Staggering indeed. Wait, what? So if you look at 5yr olds, 1:11 married couples have separated but 1:3 unmarried couples have. So when you say ‘couples’ you mean ‘parents’, right? So you are including pregnant teens, people finding themselves unexpectedly pregnant after a one night stand, women whose douchebag boyfriends left them when they found out they were pregnant? Hardly a level playing field of comparing stable committed couples who either are or arent married.  And then this:

“And this week evidence was produced to show that when it comes to how many couples are still together when your child reaches their fifteenth birthday ninety seven per cent of them are married couples.”

Again with the apples and oranges. How many 15yr olds have parents who are still together? I bet a whole lot of them who don’t have parents that used to be married but aren’t any more. Maybe they would still be together if they had had a bit more money from the tax man. I seriously doubt it.

Ha! Cameron agrees with me:

“Now I don’t believe for a minute that people get married for money or that people will stay together if you give them a few more pounds here or a few more pence there, of course not.”

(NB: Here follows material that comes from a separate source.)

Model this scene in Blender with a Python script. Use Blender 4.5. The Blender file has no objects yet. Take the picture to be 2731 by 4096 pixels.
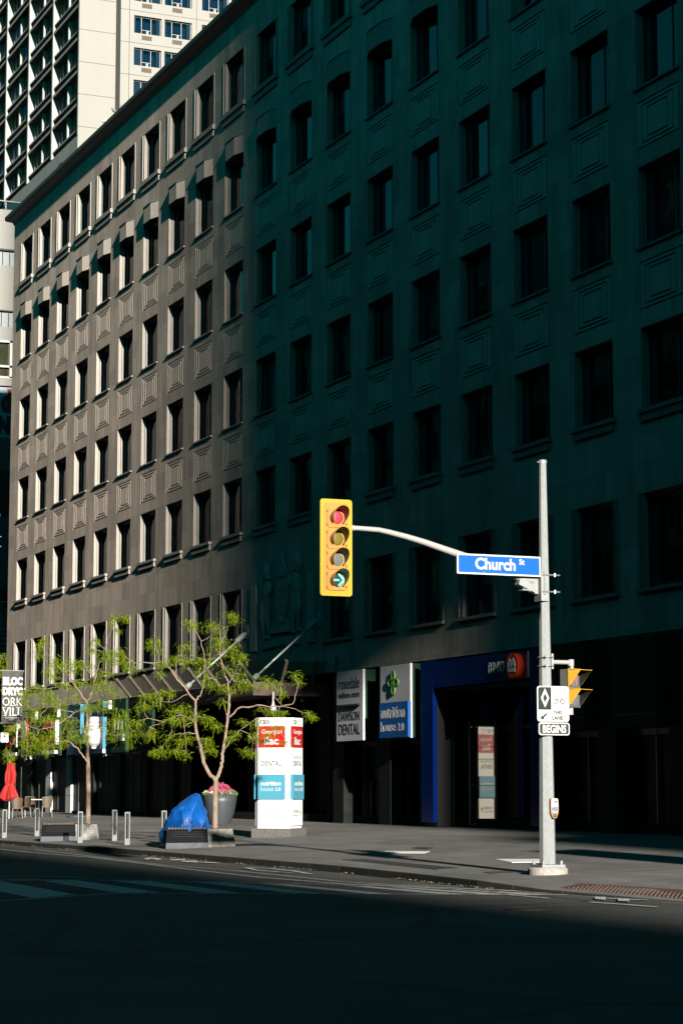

So it won’t work then? OK.

So why do it? Chris Giles at the Financial Times suggests that since those most likely to benefit are single high earners ‘The policy is therefore a straight-forward redistribution from poor to rich.’ [Giles’ article also includes some other interesting inconsistencies in Tory thinking]. So there you have it: Tories seek to alter wealth distribution with a nice piece of social engineering that panders to their social conservative base. Except that apparently, they admit that same sex couples will also be eligible for the tax break. So a gay couple that has committed to each other through a civil partnership will benefit, but a non married heterosexual couple will not. I cant imagine that going down too well in some quarters.